_WHAT YOU SHOULD DO_
Repeat exactly the lines running from the first line of the data to the line containing "COL = S.collection", both ends included, and nothing else; drop the pictures.

_DATASET EXCERPT_
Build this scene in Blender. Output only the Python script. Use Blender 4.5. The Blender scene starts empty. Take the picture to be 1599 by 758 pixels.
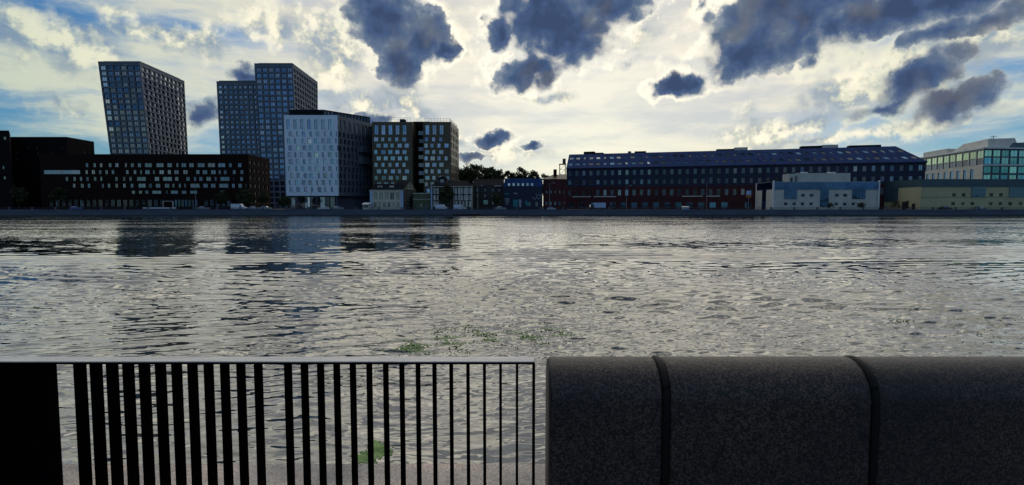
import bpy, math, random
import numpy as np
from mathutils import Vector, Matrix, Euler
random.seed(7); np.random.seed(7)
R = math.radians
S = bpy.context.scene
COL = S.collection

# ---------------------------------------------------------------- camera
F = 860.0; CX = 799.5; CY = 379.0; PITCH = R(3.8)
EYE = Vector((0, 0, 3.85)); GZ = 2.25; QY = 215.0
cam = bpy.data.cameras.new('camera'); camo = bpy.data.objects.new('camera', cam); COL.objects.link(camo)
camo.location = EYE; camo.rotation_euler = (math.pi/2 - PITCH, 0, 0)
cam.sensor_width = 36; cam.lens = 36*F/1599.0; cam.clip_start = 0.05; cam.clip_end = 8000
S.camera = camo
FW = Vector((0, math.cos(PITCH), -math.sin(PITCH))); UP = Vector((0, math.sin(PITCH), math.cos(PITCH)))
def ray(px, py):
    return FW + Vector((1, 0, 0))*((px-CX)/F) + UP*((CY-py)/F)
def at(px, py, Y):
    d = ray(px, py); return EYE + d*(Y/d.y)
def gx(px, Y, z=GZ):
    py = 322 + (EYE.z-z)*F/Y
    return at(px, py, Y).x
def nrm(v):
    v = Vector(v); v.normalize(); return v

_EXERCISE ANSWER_
Build this scene in Blender. Output only the Python script. Use Blender 4.5. The Blender scene starts empty. Take the picture to be 1599 by 758 pixels.
import bpy, math, random
import numpy as np
from mathutils import Vector, Matrix, Euler
random.seed(7); np.random.seed(7)
R = math.radians
S = bpy.context.scene
COL = S.collection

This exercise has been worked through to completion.